Ora vejamos quantas vantagens: sem auferir salário — uma guloseima, como compensação, por cada doente identificado é quanto lhes basta —, e sem reivindicações sindicais sobre regalias ou horário de trabalho. A sua formação é curta. Segundo a agência Reuters, na Alemanha bastam oito dias de aulas e o cão consegue um sucesso de 94% de farejadelas acertadas. Em Helsínquia, não referem o tempo de escolaridade, e garantem quase 100% de fiabilidade (fica por especificar o conceito de quase). E não esqueçamos a vantagem final: quando os seus serviços deixarem de ser necessários, os fiéis trabalhadores não exigirão qualquer subvenção vitalícia ou sequer uma magra pensão. Aceitarão, não sem surpresa e incompreensão silenciosas, permanecer sobre o chão frio de uma qualquer jaula para onde os atirem e onde talvez até se esqueçam de os alimentar. Por detrás das grades, esperarão cada dia do resto das suas vidas que o tratador, em quem confiam, os venha buscar para desempenhar a tarefa para a qual os preparou. Mas esse é um futuro sobre o qual nenhum tratador, o único a auferir salário nesta formação, quer pensar. No presente, o que pretendem é colocar esses funcionários peludos nos aeroportos. Sem necessidade de luvas, máscara cirúrgica, batas ou toucas, receberão cada viajante — naturalmente em compartimentos individualizados —, com uma atenta farejadela e darão o veredito sobre o seu estado covídico. Os positivos seguirão para o gabinete de testagem, onde humanos avaliarão a justeza da decisão canina. (Não encontrei qualquer referência ou preocupação pelos "6%" que escapam aos canídeos alemães ou aos "quase" de Helsínquia. Imagino que seguirão aconchegadinhos em courtesy buses, rumo ao hotel, onde se instalarão com algum clandestino pulmonar pronto a saltar para novos hospedeiros).

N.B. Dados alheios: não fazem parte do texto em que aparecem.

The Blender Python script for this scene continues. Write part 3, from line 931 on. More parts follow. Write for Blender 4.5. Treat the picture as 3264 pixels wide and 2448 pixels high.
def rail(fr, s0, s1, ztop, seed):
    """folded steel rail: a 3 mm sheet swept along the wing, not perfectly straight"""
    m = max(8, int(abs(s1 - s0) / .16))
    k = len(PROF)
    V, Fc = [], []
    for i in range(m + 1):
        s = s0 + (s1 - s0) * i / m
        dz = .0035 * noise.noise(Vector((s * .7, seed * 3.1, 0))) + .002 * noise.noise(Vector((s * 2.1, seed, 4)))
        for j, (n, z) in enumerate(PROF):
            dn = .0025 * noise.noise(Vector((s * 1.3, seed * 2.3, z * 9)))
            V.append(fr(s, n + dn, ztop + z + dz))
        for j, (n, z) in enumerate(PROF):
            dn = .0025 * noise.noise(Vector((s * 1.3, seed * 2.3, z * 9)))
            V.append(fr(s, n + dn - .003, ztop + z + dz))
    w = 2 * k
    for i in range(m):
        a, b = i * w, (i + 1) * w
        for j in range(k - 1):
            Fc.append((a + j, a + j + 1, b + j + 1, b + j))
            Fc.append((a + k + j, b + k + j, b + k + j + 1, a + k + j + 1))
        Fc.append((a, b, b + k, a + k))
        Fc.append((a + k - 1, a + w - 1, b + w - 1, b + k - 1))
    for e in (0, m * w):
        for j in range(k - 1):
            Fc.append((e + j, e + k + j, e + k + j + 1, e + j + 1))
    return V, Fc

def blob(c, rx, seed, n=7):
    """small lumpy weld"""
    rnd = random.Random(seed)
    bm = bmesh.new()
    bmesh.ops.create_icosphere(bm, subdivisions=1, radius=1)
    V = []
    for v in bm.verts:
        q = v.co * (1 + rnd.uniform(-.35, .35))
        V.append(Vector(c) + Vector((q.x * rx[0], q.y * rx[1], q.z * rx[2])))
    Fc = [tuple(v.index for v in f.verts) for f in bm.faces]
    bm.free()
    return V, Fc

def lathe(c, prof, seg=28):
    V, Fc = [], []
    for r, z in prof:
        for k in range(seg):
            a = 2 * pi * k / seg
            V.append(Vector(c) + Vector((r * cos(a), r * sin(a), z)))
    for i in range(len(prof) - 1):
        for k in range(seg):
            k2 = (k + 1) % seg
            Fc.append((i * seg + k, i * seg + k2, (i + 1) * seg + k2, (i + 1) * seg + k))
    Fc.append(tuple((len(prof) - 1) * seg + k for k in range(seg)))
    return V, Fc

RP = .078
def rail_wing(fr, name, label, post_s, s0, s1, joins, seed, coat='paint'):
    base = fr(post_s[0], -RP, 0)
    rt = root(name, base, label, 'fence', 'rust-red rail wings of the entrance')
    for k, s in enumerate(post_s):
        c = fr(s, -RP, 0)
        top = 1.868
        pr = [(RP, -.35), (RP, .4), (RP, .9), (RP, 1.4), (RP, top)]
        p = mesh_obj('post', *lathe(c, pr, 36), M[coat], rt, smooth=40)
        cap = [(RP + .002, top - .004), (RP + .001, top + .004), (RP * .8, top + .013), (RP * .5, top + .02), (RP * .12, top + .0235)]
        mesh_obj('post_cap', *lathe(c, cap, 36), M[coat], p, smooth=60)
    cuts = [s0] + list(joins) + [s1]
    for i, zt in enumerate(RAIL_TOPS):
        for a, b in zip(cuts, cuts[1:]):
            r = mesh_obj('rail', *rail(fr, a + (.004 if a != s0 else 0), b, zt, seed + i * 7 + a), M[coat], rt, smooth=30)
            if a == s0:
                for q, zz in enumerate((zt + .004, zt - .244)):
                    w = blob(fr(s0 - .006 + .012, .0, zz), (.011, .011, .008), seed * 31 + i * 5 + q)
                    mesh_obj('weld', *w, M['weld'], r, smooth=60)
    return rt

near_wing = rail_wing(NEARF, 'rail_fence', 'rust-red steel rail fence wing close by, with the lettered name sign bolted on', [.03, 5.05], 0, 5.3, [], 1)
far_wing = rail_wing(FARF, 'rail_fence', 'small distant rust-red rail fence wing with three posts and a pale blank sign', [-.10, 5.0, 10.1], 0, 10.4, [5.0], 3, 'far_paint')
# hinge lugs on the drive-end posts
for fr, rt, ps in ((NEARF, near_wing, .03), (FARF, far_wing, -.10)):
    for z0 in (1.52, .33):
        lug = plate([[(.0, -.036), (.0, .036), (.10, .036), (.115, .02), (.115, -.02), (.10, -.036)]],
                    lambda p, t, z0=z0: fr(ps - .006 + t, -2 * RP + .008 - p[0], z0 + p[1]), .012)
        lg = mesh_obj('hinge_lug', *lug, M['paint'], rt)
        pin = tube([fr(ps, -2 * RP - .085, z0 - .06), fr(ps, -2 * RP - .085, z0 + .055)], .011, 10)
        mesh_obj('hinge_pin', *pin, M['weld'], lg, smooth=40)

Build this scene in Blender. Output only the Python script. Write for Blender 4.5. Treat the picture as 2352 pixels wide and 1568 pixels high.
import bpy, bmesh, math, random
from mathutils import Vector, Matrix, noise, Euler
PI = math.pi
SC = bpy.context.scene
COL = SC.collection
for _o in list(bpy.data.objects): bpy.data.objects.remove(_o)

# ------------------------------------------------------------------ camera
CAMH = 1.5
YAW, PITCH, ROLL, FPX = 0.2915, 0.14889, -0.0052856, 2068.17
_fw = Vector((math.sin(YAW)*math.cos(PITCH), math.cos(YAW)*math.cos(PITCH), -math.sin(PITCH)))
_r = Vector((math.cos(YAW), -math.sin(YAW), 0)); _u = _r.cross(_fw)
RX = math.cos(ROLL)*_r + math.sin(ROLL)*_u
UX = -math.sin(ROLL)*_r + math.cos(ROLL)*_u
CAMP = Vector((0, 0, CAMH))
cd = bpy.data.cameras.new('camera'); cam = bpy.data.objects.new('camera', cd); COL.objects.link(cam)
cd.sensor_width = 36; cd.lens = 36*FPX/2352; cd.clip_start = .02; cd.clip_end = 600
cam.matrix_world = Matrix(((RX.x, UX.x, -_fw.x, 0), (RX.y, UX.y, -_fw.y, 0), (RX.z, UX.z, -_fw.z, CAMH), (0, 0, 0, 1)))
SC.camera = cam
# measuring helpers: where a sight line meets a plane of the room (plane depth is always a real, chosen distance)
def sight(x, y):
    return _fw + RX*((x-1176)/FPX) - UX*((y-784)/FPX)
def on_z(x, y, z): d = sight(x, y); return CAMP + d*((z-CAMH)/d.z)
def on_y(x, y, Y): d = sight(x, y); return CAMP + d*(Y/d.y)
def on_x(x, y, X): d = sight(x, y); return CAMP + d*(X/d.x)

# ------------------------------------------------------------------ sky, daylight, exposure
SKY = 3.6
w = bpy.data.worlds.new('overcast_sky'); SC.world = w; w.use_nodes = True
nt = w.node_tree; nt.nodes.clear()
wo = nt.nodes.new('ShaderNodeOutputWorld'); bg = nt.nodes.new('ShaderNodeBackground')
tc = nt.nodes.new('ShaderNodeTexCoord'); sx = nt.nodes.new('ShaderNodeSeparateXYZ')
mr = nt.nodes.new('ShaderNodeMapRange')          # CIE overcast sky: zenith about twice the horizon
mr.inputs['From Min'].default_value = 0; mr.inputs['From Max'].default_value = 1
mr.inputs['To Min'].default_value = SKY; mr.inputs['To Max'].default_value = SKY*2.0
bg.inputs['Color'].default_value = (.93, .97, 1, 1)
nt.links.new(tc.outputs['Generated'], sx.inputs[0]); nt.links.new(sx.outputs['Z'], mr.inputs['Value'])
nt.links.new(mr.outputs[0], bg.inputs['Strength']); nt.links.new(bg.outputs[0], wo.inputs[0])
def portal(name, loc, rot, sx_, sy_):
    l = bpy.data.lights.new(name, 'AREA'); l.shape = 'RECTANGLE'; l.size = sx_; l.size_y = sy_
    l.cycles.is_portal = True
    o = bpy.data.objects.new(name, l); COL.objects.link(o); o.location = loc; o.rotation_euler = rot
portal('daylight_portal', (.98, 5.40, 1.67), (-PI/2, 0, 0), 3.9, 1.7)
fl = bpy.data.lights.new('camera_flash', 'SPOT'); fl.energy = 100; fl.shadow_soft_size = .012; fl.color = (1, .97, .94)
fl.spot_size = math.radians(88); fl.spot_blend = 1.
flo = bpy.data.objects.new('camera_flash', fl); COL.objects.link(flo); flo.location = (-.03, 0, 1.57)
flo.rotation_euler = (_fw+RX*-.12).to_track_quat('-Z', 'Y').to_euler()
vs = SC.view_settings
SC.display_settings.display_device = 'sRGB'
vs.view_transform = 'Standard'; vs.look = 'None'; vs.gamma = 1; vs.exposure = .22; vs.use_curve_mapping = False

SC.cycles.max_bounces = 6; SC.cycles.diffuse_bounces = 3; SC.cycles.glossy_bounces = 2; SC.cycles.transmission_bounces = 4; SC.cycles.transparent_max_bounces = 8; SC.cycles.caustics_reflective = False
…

Novas dos cães farejadores chegaram à Madeira e as propostas não se fizeram esperar: toca a formar a bicharada! Não sei se os cães madeirenses serão mais ou menos lestos a aprender que os alemães ou se as metodologias dos tratadores de cá serão tão convincentes, mas esse é detalhe de somenos importância. O entusiasmo está no ar. Num debate da televisão regional, jornalistas defendem a ideia:

— Já viram o que poderíamos poupar! — exclamam, com o deslumbramento de quem viu, ao vivo, o pioneiro ovo de Colombo. Eu pasmo e não consigo evitar a angústia.

Há um ano, quando o vírus se manifestou, houve quem temesse que os animais domésticos o propagassem. Foi argumento a que muitos humanos se agarraram para justificar, à sua consciência pesada, o abandono, só acalmado por apelos e insistentes esclarecimentos de veterinários. Agora, acreditam que podem ser salvos do contágio pelos cães. "Mudam-se os tempos, mudam-se as vontades" — como dizia o poeta — e agora, a vontade é investir, sabe-se lá quanto, na formação de farejadores para o aeroporto.

Desculpem-me a ironia, mas apetece-me perguntar: porquê só no aeroporto? Que tal convocar os cães dos canis, recolher os desgraçados que vagueiam abandonados pelas ruas, famintos pelas serras da Ilha ou resgatar os que vivem em cantos dos quintais, acorrentados a latões ou casotas em ruina, deitados sobre dejetos. Uma boa ideia, não vos parece? Já imaginaram um cachorro em cada esplanada, em cada museu, em cada teatro, em cada autocarro, à porta de cada sala de aula …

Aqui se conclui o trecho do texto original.